** PROVIDED RECORDS **
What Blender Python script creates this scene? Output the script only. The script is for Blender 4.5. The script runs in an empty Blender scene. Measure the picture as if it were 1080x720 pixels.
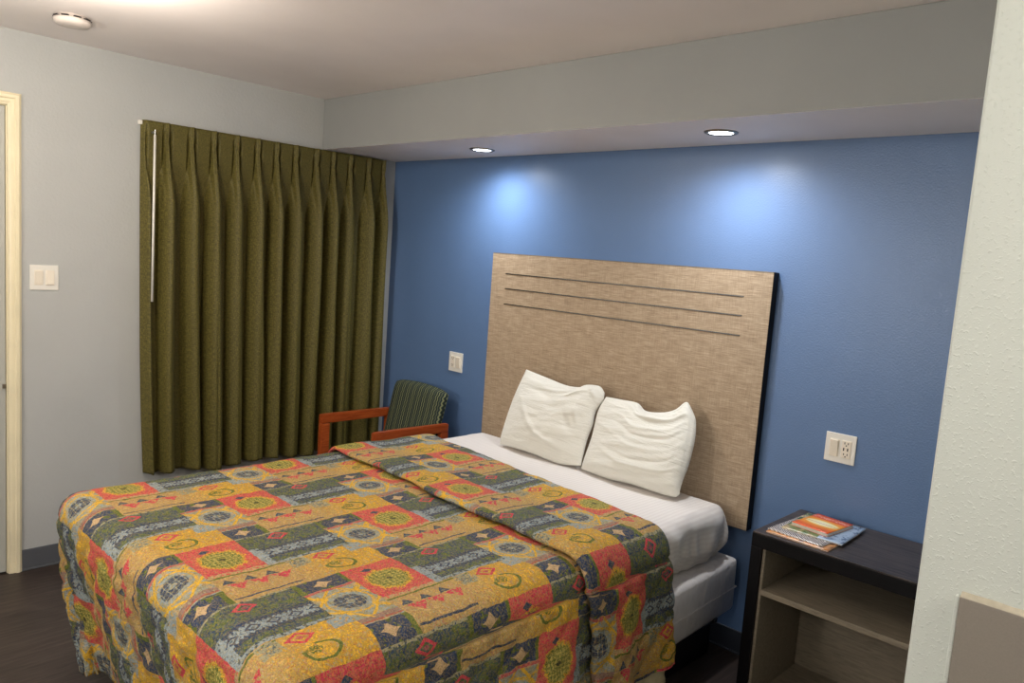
import bpy, bmesh, math, random
from mathutils import Vector, Matrix, noise
random.seed(7)
S = bpy.context.scene
C = S.collection
PI = math.pi

# ------------------------------------------------------------------ camera
cam_d = bpy.data.cameras.new('camera')
cam_o = bpy.data.objects.new('camera', cam_d); C.objects.link(cam_o)
Fv = Vector((-0.68412, 0.72060, -0.11275)); Rv = Vector((0.71784, 0.69259, 0.07085)); Uv = Vector((-0.12914, 0.03247, 0.99109))
cam_o.matrix_world = Matrix(((Rv.x, Uv.x, -Fv.x, 3.9641), (Rv.y, Uv.y, -Fv.y, -2.9967), (Rv.z, Uv.z, -Fv.z, 1.6310), (0, 0, 0, 1)))
cam_d.lens = 26.84; cam_d.sensor_width = 36; cam_d.clip_start = 0.02
S.camera = cam_o

# ------------------------------------------------------------------ world, exposure
w = bpy.data.worlds.new('world'); S.world = w; w.use_nodes = True
w.node_tree.nodes['Background'].inputs[0].default_value = (0.6, 0.62, 0.65, 1)
w.node_tree.nodes['Background'].inputs[1].default_value = 0.3
S.view_settings.view_transform = 'Standard'
try: S.view_settings.look = 'None'
except Exception: pass
S.view_settings.exposure = 0.0; S.view_settings.gamma = 1.0; S.view_settings.use_curve_mapping = False

# light settings used by the lamp builders below
SOFFIT_W, SOFFIT_COL = 7.5, (0.90, 0.94, 1.0)
CEIL_W, CEIL_COL = 8.5, (1.0, 0.90, 0.78)
HALL_FILL_W, HALL_FILL_COL = 15, (1.0, 0.97, 0.93)
VANITY_FILL_W, VANITY_FILL_COL = 13, (1.0, 0.94, 0.84)
FLOOR_FILL_W, FLOOR_FILL_COL = 74, (1.0, 0.965, 0.92)

# ------------------------------------------------------------------ helpers
def lin(c):
    return tuple(((x/255)/12.92 if x/255 <= 0.04045 else ((x/255+0.055)/1.055)**2.4) for x in c) + (1,)

def obj(name, bm, mat=None, parent=None, smooth=False, loc=None):
    me = bpy.data.meshes.new(name)
    if isinstance(bm, bmesh.types.BMesh):
        bm.normal_update(); bm.to_mesh(me); bm.free()
    else:
        me = bm
    if mat:
        for m_ in (mat if isinstance(mat, (list, tuple)) else [mat]): me.materials.append(m_)
    if smooth:
        for p in me.polygons: p.use_smooth = True
    o = bpy.data.objects.new(name, me); C.objects.link(o)
    if parent: o.parent = parent
    if loc: o.location = loc
    return o

def tag(o, label=None, cat=None, group=None, kind=None):
    if label: o['label'] = label
    if cat: o['category'] = cat
    if group: o['group'] = group
    if kind: o['kind'] = kind
    return o

def empty(name, loc, label, cat, rotz=0, group=None):
    o = bpy.data.objects.new(name, None); C.objects.link(o); o.location = loc; o.rotation_euler = (0, 0, rotz)
    o.empty_display_size = 0.05
    return tag(o, label, cat, group)

def box(bm, lo, hi, bevel=0.0, mat=0, M=None):
    vs = [bm.verts.new((x, y, z)) for x in (lo[0], hi[0]) for y in (lo[1], hi[1]) for z in (lo[2], hi[2])]
    idx = [(0, 1, 3, 2), (4, 6, 7, 5), (0, 4, 5, 1), (2, 3, 7, 6), (0, 2, 6, 4), (1, 5, 7, 3)]
    fs = []
    for i in idx:
        f = bm.faces.new([vs[k] for k in i]); f.material_index = mat; fs.append(f)
    if bevel > 0:
        es = list({e for f in fs for e in f.edges})
        r = bmesh.ops.bevel(bm, geom=es, offset=bevel, segments=2, profile=0.5, affect='EDGES')
        vs = list({v for f in r['faces'] for v in f.verts} | {v for v in vs if v.is_valid})
    if M is not None:
        bmesh.ops.transform(bm, matrix=M, verts=[v for v in vs if v.is_valid])
    return bm

def lathe(bm, prof, seg=32, axis='z', center=(0, 0, 0), mat=0):
    cx, cy, cz = center
    rings = []
    for r, h in prof:
        ring = []
        for k in range(seg):
            a = 2*PI*k/seg
            if axis == 'z': p = (cx+r*math.cos(a), cy+r*math.sin(a), cz+h)
            else: p = (cx+r*math.cos(a), cy+h, cz+r*math.sin(a))
            ring.append(bm.verts.new(p))
        rings.append(ring)
    for i in range(len(rings)-1):
        for k in range(seg):
            f = bm.faces.new((rings[i][k], rings[i][(k+1) % seg], rings[i+1][(k+1) % seg], rings[i+1][k])); f.material_index = mat
    for rg in (rings[0], rings[-1]):
        try: bm.faces.new(rg).material_index = mat
        except Exception: pass
    bmesh.ops.recalc_face_normals(bm, faces=bm.faces[:])
    return bm

def B(): return bmesh.new()

def grid(bm, pts, uvs=None, mat=0):
    n, m = len(pts), len(pts[0])
    V = [[bm.verts.new(p) for p in row] for row in pts]
    L = bm.loops.layers.uv.verify() if uvs else None
    for i in range(n-1):
        for j in range(m-1):
            q = ((i, j), (i+1, j), (i+1, j+1), (i, j+1))
            f = bm.faces.new([V[a][b] for a, b in q]); f.material_index = mat
            if uvs:
                for lp, (a, b) in zip(f.loops, q): lp[L].uv = uvs[a][b]
    return bm

# ------------------------------------------------------------------ node expression helper
class NT:
    def __init__(s, name, rough=0.5, spec=0.3):
        s.m = bpy.data.materials.new(name); s.m.use_nodes = True
        s.t = s.m.node_tree; s.b = s.t.nodes['Principled BSDF']
        s.b.inputs['Roughness'].default_value = rough
        s.b.inputs['Specular IOR Level'].default_value = spec
    def node(s, ty, **kw):
        n = s.t.nodes.new(ty)
        for k, v in kw.items(): setattr(n, k, v)
        return n
    def put(s, sock, v):
        if isinstance(v, X): s.t.links.new(v.s, sock)
        elif isinstance(v, bpy.types.NodeSocket): s.t.links.new(v, sock)
        else: sock.default_value = v
    def math(s, op, *a, clamp=False):
        n = s.node('ShaderNodeMath', operation=op, use_clamp=clamp)
        for i, v in enumerate(a): s.put(n.inputs[i], v)
        return X(s, n.outputs[0])
    def coords(s, kind='Object', scale=(1, 1, 1), rot=(0, 0, 0)):
        tc = s.node('ShaderNodeTexCoord'); mp = s.node('ShaderNodeMapping')
        mp.inputs['Scale'].default_value = scale; mp.inputs['Rotation'].default_value = rot
        s.t.links.new(tc.outputs[kind], mp.inputs[0])
        return mp.outputs[0]
    def noise(s, co, scale=5, detail=3, rough=0.5, dist=0.0):
        n = s.node('ShaderNodeTexNoise'); n.inputs['Scale'].default_value = scale
        n.inputs['Detail'].default_value = detail; n.inputs['Roughness'].default_value = rough; n.inputs['Distortion'].default_value = dist
        s.t.links.new(co, n.inputs['Vector']); return X(s, n.outputs['Fac']), n
    def mix(s, a, b, f, blend='MIX'):
        n = s.node('ShaderNodeMix', data_type='RGBA', blend_type=blend)
        s.put(n.inputs[0], f)
        for i, v in ((6, a), (7, b)):
            if isinstance(v, (tuple, list)): n.inputs[i].default_value = v
            else: s.put(n.inputs[i], v)
        return n.outputs[2]
    def ramp(s, f, stops, interp='LINEAR'):
        n = s.node('ShaderNodeValToRGB'); n.color_ramp.interpolation = interp
        e = n.color_ramp.elements
        while len(e) > 1: e.remove(e[-1])
        e[0].position, e[0].color = stops[0]
        for p, c in stops[1:]:
            q = e.new(p); q.color = c
        s.put(n.inputs[0], f); return n.outputs[0]
    def bump(s, h, strength=0.3, dist=0.01, prev=None):
        n = s.node('ShaderNodeBump'); n.inputs['Strength'].default_value = strength; n.inputs['Distance'].default_value = dist
        s.put(n.inputs['Height'], h)
        if prev is not None: s.t.links.new(prev, n.inputs['Normal'])
        s.t.links.new(n.outputs[0], s.b.inputs['Normal']); return n.outputs[0]
    def color(s, c): s.put(s.b.inputs['Base Color'], c)

class X:
    def __init__(s, nt, sock): s.n, s.s = nt, sock
    def __add__(a, b): return a.n.math('ADD', a, b)
    __radd__ = __add__
    def __sub__(a, b): return a.n.math('SUBTRACT', a, b)
    def __rsub__(a, b): return a.n.math('SUBTRACT', b, a)
    def __mul__(a, b): return a.n.math('MULTIPLY', a, b)
    __rmul__ = __mul__
    def __truediv__(a, b): return a.n.math('DIVIDE', a, b)
    def __lt__(a, b): return a.n.math('LESS_THAN', a, b)
    def __gt__(a, b): return a.n.math('GREATER_THAN', a, b)
    def abs(a): return a.n.math('ABSOLUTE', a)
    def sin(a): return a.n.math('SINE', a)
    def mod(a, b): return a.n.math('FLOORED_MODULO', a, b)

def plain(name, c, rough=0.5, spec=0.3, metal=0.0, bump=None, var=0.0, scale=20):
    t = NT(name, rough, spec); t.b.inputs['Metallic'].default_value = metal
    co = t.coords()
    f, _ = t.noise(co, scale, 3)
    c = lin(c)
    if var: t.color(t.ramp(f, [(0.3, tuple(x*(1-var) for x in c[:3])+(1,)), (0.7, tuple(min(1, x*(1+var)) for x in c[:3])+(1,))]))
    else: t.color(t.ramp(f, [(0, c), (1, c)]))
    if bump: 
        g, _ = t.noise(co, bump[0], 3); t.bump(g, bump[1], bump[2])
    return t.m

def emit(name, c, s):
    m = bpy.data.materials.new(name); m.use_nodes = True
    b = m.node_tree.nodes['Principled BSDF']
    b.inputs['Base Color'].default_value = (0.8, 0.8, 0.8, 1)
    b.inputs['Emission Color'].default_value = (*c, 1); b.inputs['Emission Strength'].default_value = s
    return m

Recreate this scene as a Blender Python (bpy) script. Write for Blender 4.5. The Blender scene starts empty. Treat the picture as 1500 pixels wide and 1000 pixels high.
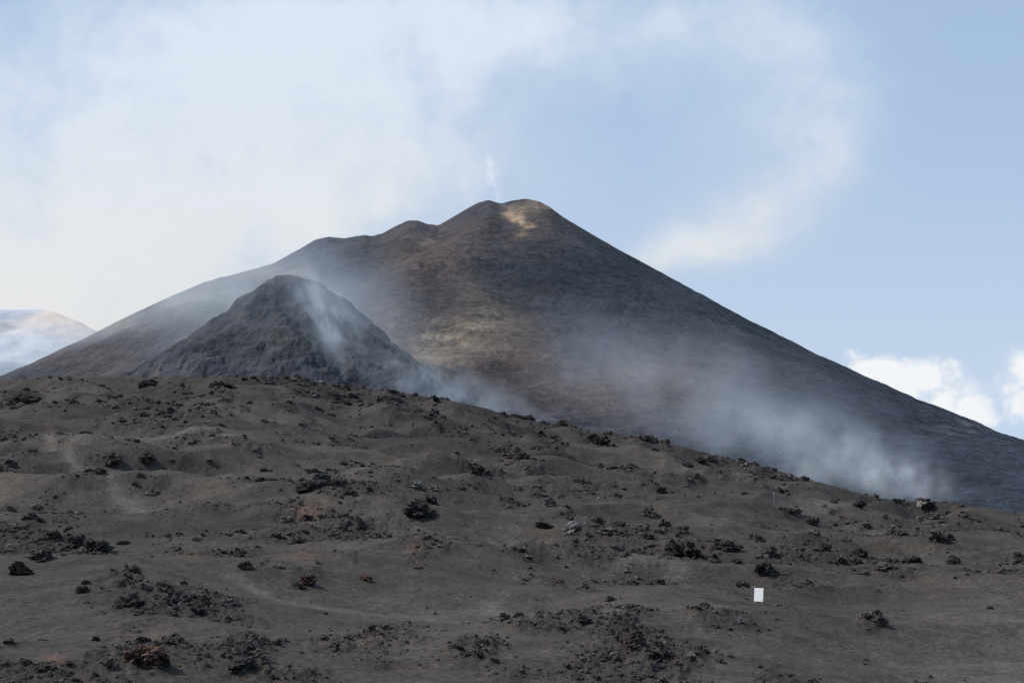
import bpy, math, random, time
import numpy as np
from mathutils import noise as mnoise, Vector
random.seed(3); rng=np.random.default_rng(7)
T0=time.time()
scene=bpy.context.scene
W0,H0,F=1500.,1000.,2060.
PITCH=math.atan(380/F); CP,SP=math.cos(PITCH),math.sin(PITCH)
# ---------------------------------------------------------------- helpers
def pdir(u,v):
    a=(np.asarray(u,float)-750)/F; b=(500-np.asarray(v,float))/F
    return a, CP-b*SP, SP+b*CP
def azt(u,v):
    x,y,z=pdir(u,v); return np.arctan2(x,y), z/np.hypot(x,y)
def P3(u,v,y):
    dx,dy,dz=pdir(u,v); return float(dx/dy*y), y, float(dz/dy*y)
def proj(x,y,z):
    fw=y*CP+z*SP; up=-y*SP+z*CP
    fw=np.maximum(fw,1e-3)
    return 750+F*x/fw, 500-F*up/fw
perm=rng.permutation(4096); 
ang=rng.random(4096)*2*np.pi; GX,GY=np.cos(ang),np.sin(ang)
def pn(x,y):
    xi=np.floor(x).astype(np.int64); yi=np.floor(y).astype(np.int64)
    xf=x-xi; yf=y-yi
    u=xf*xf*xf*(xf*(xf*6-15)+10); w=yf*yf*yf*(yf*(yf*6-15)+10)
    def g(ix,iy,fx,fy):
        h=perm[(perm[ix&4095]+iy)&4095]
        return GX[h]*fx+GY[h]*fy
    a=g(xi,yi,xf,yf); b=g(xi+1,yi,xf-1,yf); c=g(xi,yi+1,xf,yf-1); d=g(xi+1,yi+1,xf-1,yf-1)
    return ((a+(b-a)*u)*(1-w)+(c+(d-c)*u)*w)*1.45
def fbm(x,y,o=4,ox=0.,gain=.5,lac=2.03):
    s=0;a=1;n=0
    x=x+ox*17.3+100;y=y+ox*9.1+100
    for i in range(o):
        s=s+a*pn(x,y); n+=a; a*=gain; x=x*lac+13.7; y=y*lac+5.1
    return s/n
def ridged(x,y,o=4,ox=0.,gain=.55):
    s=0;a=1;n=0
    x=x+ox*17.3+100;y=y+ox*9.1+100
    for i in range(o):
        s=s+a*(1-2*np.abs(pn(x,y))); n+=a; a*=gain; x=x*2.1+3.7; y=y*2.1+8.1
    return s/n
def ss(a,b,x):
    t=np.clip((x-a)/(b-a),0,1); return t*t*(3-2*t)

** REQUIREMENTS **
Please reproduce the listing exactly from its opening line through the line that contains "return tuple(((x/255)/12.92 if", both included, with all pictures omitted.

** SOLUTION TO THIS TASK **
What Blender Python script creates this scene? Output the script only. The script is for Blender 4.5. The script runs in an empty Blender scene. Measure the picture as if it were 1080x720 pixels.
import bpy, bmesh, math, random
from mathutils import Vector, Matrix, noise
random.seed(7)
S = bpy.context.scene
C = S.collection
PI = math.pi

# ------------------------------------------------------------------ camera
cam_d = bpy.data.cameras.new('camera')
cam_o = bpy.data.objects.new('camera', cam_d); C.objects.link(cam_o)
Fv = Vector((-0.68412, 0.72060, -0.11275)); Rv = Vector((0.71784, 0.69259, 0.07085)); Uv = Vector((-0.12914, 0.03247, 0.99109))
cam_o.matrix_world = Matrix(((Rv.x, Uv.x, -Fv.x, 3.9641), (Rv.y, Uv.y, -Fv.y, -2.9967), (Rv.z, Uv.z, -Fv.z, 1.6310), (0, 0, 0, 1)))
cam_d.lens = 26.84; cam_d.sensor_width = 36; cam_d.clip_start = 0.02
S.camera = cam_o

# ------------------------------------------------------------------ world, exposure
w = bpy.data.worlds.new('world'); S.world = w; w.use_nodes = True
w.node_tree.nodes['Background'].inputs[0].default_value = (0.6, 0.62, 0.65, 1)
w.node_tree.nodes['Background'].inputs[1].default_value = 0.3
S.view_settings.view_transform = 'Standard'
try: S.view_settings.look = 'None'
except Exception: pass
S.view_settings.exposure = 0.0; S.view_settings.gamma = 1.0; S.view_settings.use_curve_mapping = False

# light settings used by the lamp builders below
SOFFIT_W, SOFFIT_COL = 7.5, (0.90, 0.94, 1.0)
CEIL_W, CEIL_COL = 8.5, (1.0, 0.90, 0.78)
HALL_FILL_W, HALL_FILL_COL = 15, (1.0, 0.97, 0.93)
VANITY_FILL_W, VANITY_FILL_COL = 13, (1.0, 0.94, 0.84)
FLOOR_FILL_W, FLOOR_FILL_COL = 74, (1.0, 0.965, 0.92)

# ------------------------------------------------------------------ helpers
def lin(c):
    return tuple(((x/255)/12.92 if x/255 <= 0.04045 else ((x/255+0.055)/1.055)**2.4) for x in c) + (1,)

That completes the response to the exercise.